■ **Instructions to follow**:
Copy each line below in which the string "from" occurs.

■ **Material**:
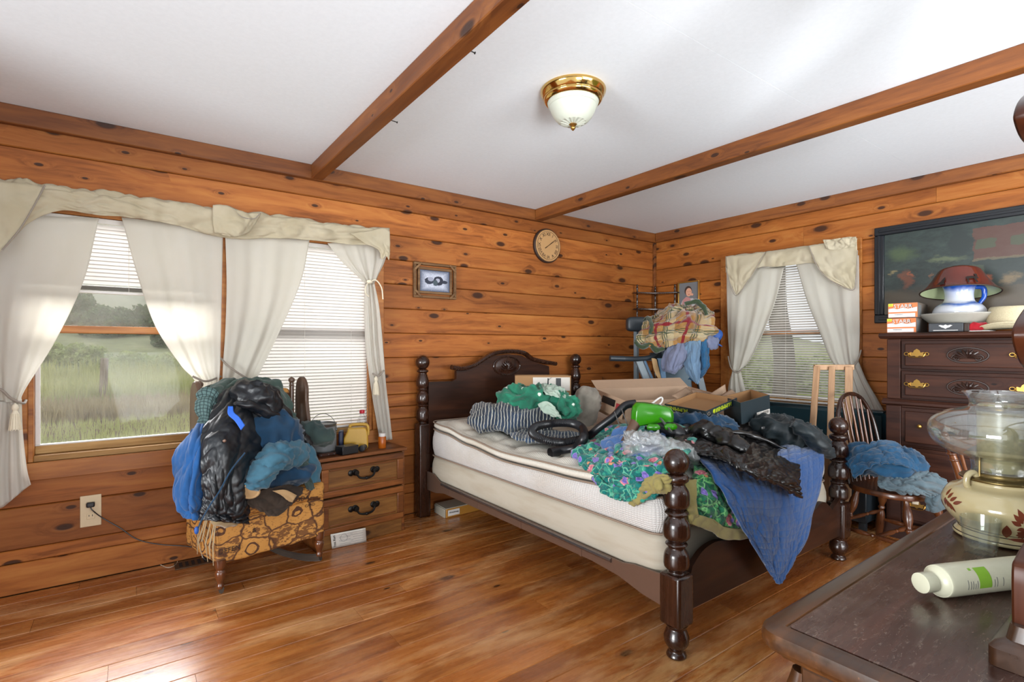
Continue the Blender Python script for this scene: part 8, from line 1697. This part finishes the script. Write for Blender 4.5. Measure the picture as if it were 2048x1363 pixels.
# ---------------------------------------------------------------- on the dresser
LZ = DZ + 0.0008; L0_ = Vector((1.690, 0.312, LZ))
ol = thing('oil_lamp', 'cream painted china oil lamp with brown leaves and a clear glass globe shade', 'lamp', L0_)
tcr = NT('cream_crackle_china'); tcr.col(tcr.mix(tcr.noise(tcr.tc(), 5, 3), 'a89a72', 'b8ab86')); tcr.set(Roughness=0.15, Coat_Weight=0.4)
basep = smoothprof([(0.070, 0.0), (0.088, 0.003), (0.090, 0.010), (0.084, 0.018), (0.080, 0.024), (0.088, 0.034), (0.105, 0.055), (0.113, 0.078), (0.110, 0.096), (0.098, 0.116), (0.078, 0.126), (0.070, 0.133), (0.072, 0.140)], 5)
bm = B(); a_lathe(bm, basep, L0_, 64); obj('china_base', bm, tcr.m, ol)
for zq in (0.012, 0.022, 0.030):
    r_ = min(basep, key=lambda q: abs(q[1] - zq))[0]; bm = B(); a_tube(bm, [L0_ + Vector((r_ * math.cos(2 * PI * k / 48), r_ * math.sin(2 * PI * k / 48), zq)) for k in range(48)], 0.0013, 5, True); obj('brown_line', bm, M['bark2'], ol)
M['leafp'] = plain('painted_russet', '6a3524', 0.2)
def onbase(a, z, o=0.0007):
    ks = sorted(basep, key=lambda q: abs(q[1] - z))[:2]; (r1_, z1_), (r2_, z2_) = ks
    r_ = r1_ if abs(z2_ - z1_) < 1e-6 else r1_ + (r2_ - r1_) * (z - z1_) / (z2_ - z1_)
    # a is measured from the direction of the photographer, positive to the picture's right
    base_a = math.atan2(-L0_.y, -L0_.x); aa = base_a + a
    return L0_ + Vector(((r_ + o) * math.cos(aa), (r_ + o) * math.sin(aa), z))
def leaf(a, z, la, lz, wd, name='painted_leaf', mat=None):
    bm = B(); n = 7; Lr = []; Rr = []
    for k in range(n):
        t = k / (n - 1); w_ = wd * math.sin(PI * t ** 0.8) ; ca, cz_ = a + la * t, z + lz * t; ln = math.hypot(la * 0.11, lz) or 1; px_, pz_ = -lz / ln, la * 0.11 / ln
        Lr.append(bm.verts.new(onbase(ca + px_ * w_ / 0.11, cz_ + pz_ * w_))); Rr.append(bm.verts.new(onbase(ca - px_ * w_ / 0.11, cz_ - pz_ * w_)))
    for k in range(n - 1):
        try: bm.faces.new((Lr[k], Lr[k + 1], Rr[k + 1], Rr[k]))
        except ValueError: pass
    bmesh.ops.remove_doubles(bm, verts=bm.verts, dist=1e-6); return obj(name, bm, mat or M['leafp'], ol)
for k in range(4): leaf(-1.12 + 0.09 * k, 0.094 - 0.004 * k, 0.05 + 0.05 * k, 0.020 - 0.003 * k, 0.0045); leaf(-1.10 + 0.05 * k, 0.090 - 0.003 * k, -0.02 + 0.05 * k, -0.020, 0.0045)
leaf(-1.35, 0.080, 0.03, -0.018, 0.004)
for a, z, la, lz in ((0.30, 0.062, -0.16, 0.010), (0.32, 0.068, -0.15, 0.020), (0.34, 0.074, -0.10, 0.026), (0.36, 0.072, 0.03, 0.028), (0.40, 0.066, 0.10, 0.020), (0.42, 0.060, 0.12, 0.010), (0.36, 0.056, -0.12, -0.006)): leaf(a, z, la, lz, 0.0055)
leaf(0.36, 0.045, 0.0, 0.035, 0.0012, 'painted_stem')
for k in range(9): leaf(0.40, 0.040, 0.15 * math.cos(2 * PI * k / 9), 0.014 * math.sin(2 * PI * k / 9), 0.0055, 'painted_petal')
for k in range(8): leaf(0.68, 0.055, 0.13 * math.cos(2 * PI * k / 8), 0.013 * math.sin(2 * PI * k / 8), 0.005, 'painted_petal')
leaf(0.10, 0.024, -0.02, 0.036, 0.010, 'painted_bud'); leaf(0.12, 0.022, 0.80, 0.002, 0.004, 'painted_stem')
M['obrass'] = plain('dull_brass_gallery', '7c6a42', 0.3, 0.9)
bm = B(); a_lathe(bm, smoothprof([(0.070, 0.138), (0.078, 0.141), (0.077, 0.146), (0.060, 0.150), (0.056, 0.158), (0.040, 0.162)], 4), L0_, 48); gal = obj('brass_gallery', bm, M['obrass'], ol)
bm = B(); a0_ = onbase(-1.45, 0.135, 0.002); kd_ = -Vector((RT[0], RT[1], 0)); a_tube(bm, crv([L0_ + kd_ * 0.070 + Vector((0, 0, 0.118)), L0_ + kd_ * 0.084 + Vector((0, 0, 0.128)), L0_ + kd_ * 0.082 + Vector((0, 0, 0.15)), L0_ + kd_ * 0.068 + Vector((0, 0, 0.158)), L0_ + kd_ * 0.060 + Vector((0, 0, 0.150))], 6), 0.007, 10); obj('curled_handle', bm, tcr.m, ol)
for k in range(4):
    a = YAW + k * PI / 2 + 0.4; bm = B(); a_tube(bm, [L0_ + Vector((0.058 * math.cos(a), 0.058 * math.sin(a), z_)) for z_ in (0.15, 0.17, 0.195)], 0.0025, 6); obj('wire_prong', bm, M['obrass'], gal)
M['shadeg'] = glassm('greenish_globe_glass', 'fafcfb', 0.0, 1.0, haze=0.05)
bm = B(); shp = smoothprof([(0.056, 0.158), (0.057, 0.180), (0.064, 0.190), (0.100, 0.203), (0.130, 0.225), (0.141, 0.254), (0.132, 0.282), (0.102, 0.302), (0.070, 0.312), (0.060, 0.318), (0.062, 0.334), (0.074, 0.350)], 5)
a_lathe(bm, shp, L0_, 64, cap=False); solid(obj('glass_shade', bm, M['shadeg'], ol, smooth=180), 0.002, -1)
tch = NT('sooty_frosted_chimney'); g_ = tch.tc(); nb_ = tch.noise(g_, 14, 5, 0.7)
tch.col(tch.mix(tch.ramp(nb_, [(0.45, 0.0), (0.7, 1.0)]), 'a39768', '5f5a30')); tch.set(Roughness=0.35, Transmission_Weight=0.0, Coat_Weight=0.3)
bm = B(); a_lathe(bm, smoothprof([(0.043, 0.162), (0.045, 0.17), (0.0455, 0.20), (0.0455, 0.30), (0.044, 0.318), (0.040, 0.322)], 3), L0_, 40); obj('chimney', bm, tch.m, ol)
bm = B(); a_lathe(bm, [(0.0458, 0.305), (0.047, 0.307), (0.047, 0.313), (0.0445, 0.3185)], L0_, 40, cap=False); obj('chimney_rim', bm, M['obrass'], ol)
G0 = Vector((1.532, 0.318, LZ))
sg = thing('shot_glass', 'small clear tapered glass beside the foot of the oil lamp', 'glass', G0)
bm = B(); a_lathe(bm, [(0.0005, 0.0), (0.026, 0.0), (0.0275, 0.002), (0.036, 0.076), (0.0362, 0.078), (0.0345, 0.078), (0.0268, 0.018), (0.024, 0.014), (0.0005, 0.014)], G0, 40, cap=False); obj('glass_body', bm, M['clear'], sg, smooth=60)
# bottle on its side
b0, b1 = P(1864, 1186, d=0.955), P(2050, 1182, d=1.0)
b0 = Vector((b0.x, b0.y, LZ + 0.029)); b1 = Vector((b1.x, b1.y, LZ + 0.029)); bl = thing('lotion_bottle', 'white lotion bottle with a lime label lying on its side on the dresser', 'bottle', ((b0 + b1) / 2).to_tuple())
M['bot'] = plain('ivory_plastic', 'cdcbb2', 0.3)
Qb = Matrix.Translation(b0) @ (b1 - b0).to_track_quat('Z', 'Y').to_matrix().to_4x4(); LB = (b1 - b0).length
bm = B(); a_lathe(bm, smoothprof([(0.016, 0.0), (0.017, 0.004), (0.026, 0.012), (0.0285, 0.024), (0.0285, LB * 0.5), (0.0285, LB - 0.012), (0.026, LB - 0.003), (0.018, LB)], 5), (0, 0, 0), 36); bm.transform(Qb); obj('body', bm, M['bot'], bl)
bm = B(); a_lathe(bm, [(0.015, -0.027), (0.0175, -0.026), (0.0178, -0.004), (0.0165, -0.001)], (0, 0, 0), 30); bm.transform(Qb); obj('cap', bm, M['bot'], bl)
def band(name, z0, z1, a0, a1, mat, r=0.0289):
    bm = B(); g_ = [[bm.verts.new(Qb @ Vector((r * math.cos(a0 + (a1 - a0) * i / 10), r * math.sin(a0 + (a1 - a0) * i / 10), z))) for i in range(11)] for z in (z0, z1)]
    for i in range(10): bm.faces.new((g_[0][i], g_[0][i + 1], g_[1][i + 1], g_[1][i]))
    return obj(name, bm, mat, bl)
# direction toward the photographer and up, in the bottle's own frame
cdir = (Qb.inverted().to_3x3() @ (Vector((0, 0, CZ)) - b0)); ca = math.atan2(cdir.y, cdir.x)
band('lime_patch', 0.072, 0.100, ca - 0.55, ca + 0.75, plain('lime_label', '86b43c', 0.4)); band('lime_patch', 0.060, 0.066, ca - 0.55, ca - 0.38, plain('lime_label', '86b43c', 0.4))
for k, (z_, l_) in enumerate(((0.046, 0.5), (0.052, 0.42), (0.057, 0.42), (0.062, 0.3), (0.067, 0.42), (0.106, 0.4), (0.112, 0.5), (0.126, 0.45))): band('printed_line', z_, z_ + 0.0013, ca + 0.75 - l_ * 1.2, ca + 0.75, M['label'])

■ **The reply**:
Continue the Blender Python script for this scene: part 8, from line 1697. This part finishes the script. Write for Blender 4.5. Measure the picture as if it were 2048x1363 pixels.
    # a is measured from the direction of the photographer, positive to the picture's right